Below are some entries. Transcribe the lines from the one holding "Build this scene" to the one holding "SC.camera = cam", inclusive, but not the pictures among them.
** start **
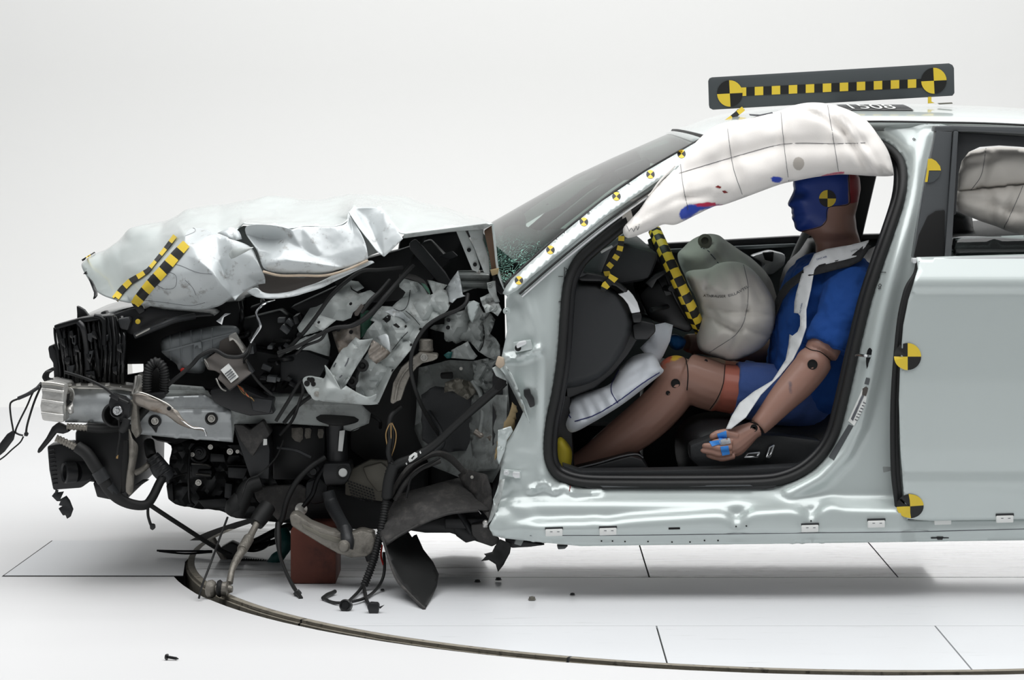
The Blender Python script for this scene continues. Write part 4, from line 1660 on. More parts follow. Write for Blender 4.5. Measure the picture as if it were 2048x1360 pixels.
sticker(BODYD, 1655, 397, 17, DUM, 0, .0016, first=0, name='head_target')
SHm = K('t', [(1610, 512), (1578, 540), (1560, 580), (1547, 630), (1539, 690), (1534, 742), (1545, 764), (1590, 800), (1612, 842), (1652, 858), (1720, 850), (1752, 760), (1756, 600), (1742, 530), (1705, 508), (1650, 503)],
        .55, .20, 80, None, None, 9, True, backk=1.0)
bm = bmesh.new()
bm.from_mesh(SHm.data)
bpy.data.objects.remove(SHm)
chain(bm, [(1690, 545, .44, .07), (1694, 572, .375, .075), (1682, 630, .315, .072), (1664, 672, .292, .069), (1655, 694, .285, .070)])
SHIRT = fuse('shirt', bm, .0065, 4, M['shirt_blue'], DUM, (.022, .05))
for pth in ([(1604, 684), (1630, 689), (1665, 694), (1700, 702)],):
    seamline('sleeve_hem', SHIRT, pth, .0012, M['shirt_blue'], DUM)
bm = bmesh.new()
chain(bm, [(1640, 806, .52, .11, .17), (1600, 800, .48, .100), (1540, 788, .455, .090), (1490, 780, .445, .084), (1468, 777, .442, .082)])
chain(bm, [(1610, 800, .64, .095), (1480, 774, .66, .084)])
fuse('shorts', bm, .006, 3, M['shorts_blue'], DUM, (.010, .04))
# taped fingers
for pts, mk in (([(1434, 868), (1452, 862), (1454, 876), (1438, 882)], 'tape_blue'), ([(1418, 884), (1440, 880), (1444, 888), (1424, 893)], 'tape_blue'),
                ([(1440, 894), (1456, 892), (1459, 908), (1444, 911)], 'tape_blue'), ([(1437, 881), (1459, 876), (1461, 886), (1441, 891)], 'tape_grey')):
    decal('finger_tape', BODYD, pts, M[mk], DUM, 3, .002)
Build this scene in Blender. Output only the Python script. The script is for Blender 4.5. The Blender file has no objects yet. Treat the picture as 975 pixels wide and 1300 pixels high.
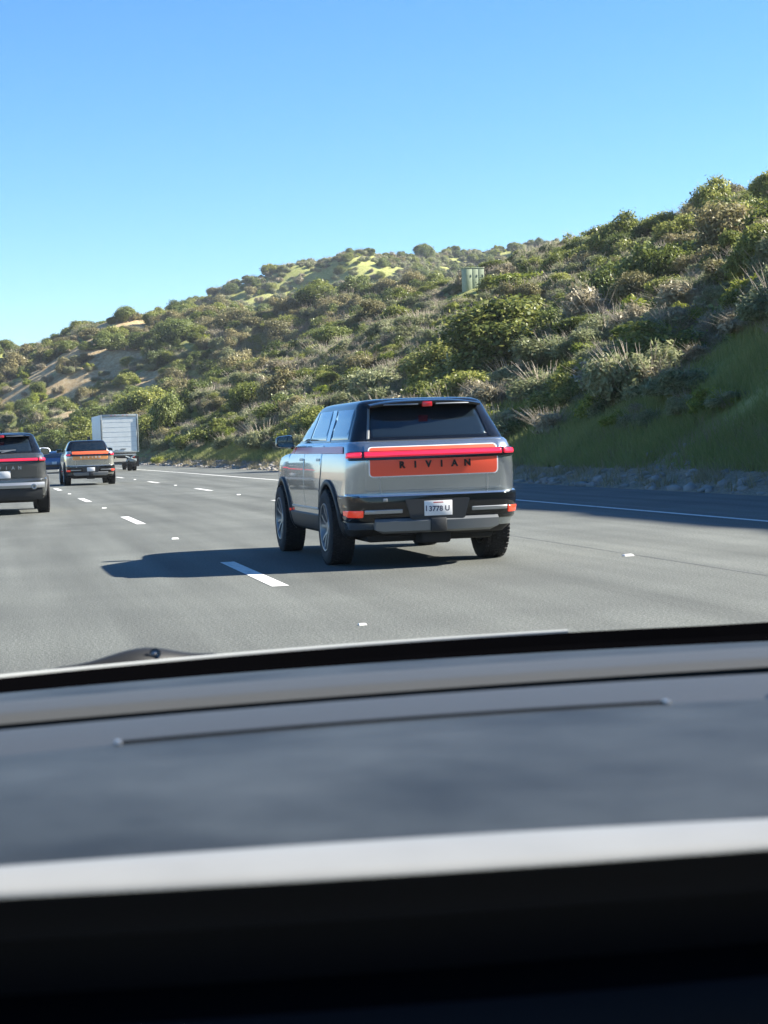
import bpy, bmesh, math, random
import numpy as np
from mathutils import Vector, Matrix
from mathutils.bvhtree import BVHTree
from mathutils.geometry import delaunay_2d_cdt

SC = bpy.context.scene
COL = SC.collection
rad = math.radians

# ------------------------------------------------------------------ camera
CAM_H = 1.378
YAW, PITCH, ROLL = 0.205243, 0.038592, 0.034597
def cam_basis():
    f = Vector((math.sin(YAW)*math.cos(PITCH), math.cos(YAW)*math.cos(PITCH), -math.sin(PITCH)))
    r0 = Vector((math.cos(YAW), -math.sin(YAW), 0)); u0 = r0.cross(f)
    return r0*math.cos(ROLL)-u0*math.sin(ROLL), r0*math.sin(ROLL)+u0*math.cos(ROLL), f
_r, _u, _f = cam_basis()
cd = bpy.data.cameras.new('camera'); cam = bpy.data.objects.new('camera', cd); COL.objects.link(cam)
cam.matrix_world = Matrix(((_r.x, _u.x, -_f.x, 0), (_r.y, _u.y, -_f.y, 0), (_r.z, _u.z, -_f.z, CAM_H), (0, 0, 0, 1)))
cd.sensor_fit = 'HORIZONTAL'; cd.sensor_width = 36; cd.lens = 36*2346.4/975
cd.clip_start = 0.05; cd.clip_end = 6000
cd.dof.use_dof = True; cd.dof.focus_distance = 26; cd.dof.aperture_fstop = 26
SC.camera = cam

# ------------------------------------------------------------------ sky, sun, exposure
SUN_EL = 33.2
SUN_AZ = 93.0            # degrees clockwise from +Y (the road's direction): just behind square right
world = bpy.data.worlds.new('World'); SC.world = world; world.use_nodes = True
nt = world.node_tree; nt.nodes.clear()
wo = nt.nodes.new('ShaderNodeOutputWorld'); bg = nt.nodes.new('ShaderNodeBackground'); sk = nt.nodes.new('ShaderNodeTexSky')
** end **
Answer to this task:
Build this scene in Blender. Output only the Python script. The script is for Blender 4.5. The Blender file has no objects yet. Treat the picture as 975 pixels wide and 1300 pixels high.
import bpy, bmesh, math, random
import numpy as np
from mathutils import Vector, Matrix
from mathutils.bvhtree import BVHTree
from mathutils.geometry import delaunay_2d_cdt

SC = bpy.context.scene
COL = SC.collection
rad = math.radians

# ------------------------------------------------------------------ camera
CAM_H = 1.378
YAW, PITCH, ROLL = 0.205243, 0.038592, 0.034597
def cam_basis():
    f = Vector((math.sin(YAW)*math.cos(PITCH), math.cos(YAW)*math.cos(PITCH), -math.sin(PITCH)))
    r0 = Vector((math.cos(YAW), -math.sin(YAW), 0)); u0 = r0.cross(f)
    return r0*math.cos(ROLL)-u0*math.sin(ROLL), r0*math.sin(ROLL)+u0*math.cos(ROLL), f
_r, _u, _f = cam_basis()
cd = bpy.data.cameras.new('camera'); cam = bpy.data.objects.new('camera', cd); COL.objects.link(cam)
cam.matrix_world = Matrix(((_r.x, _u.x, -_f.x, 0), (_r.y, _u.y, -_f.y, 0), (_r.z, _u.z, -_f.z, CAM_H), (0, 0, 0, 1)))
cd.sensor_fit = 'HORIZONTAL'; cd.sensor_width = 36; cd.lens = 36*2346.4/975
cd.clip_start = 0.05; cd.clip_end = 6000
cd.dof.use_dof = True; cd.dof.focus_distance = 26; cd.dof.aperture_fstop = 26
SC.camera = cam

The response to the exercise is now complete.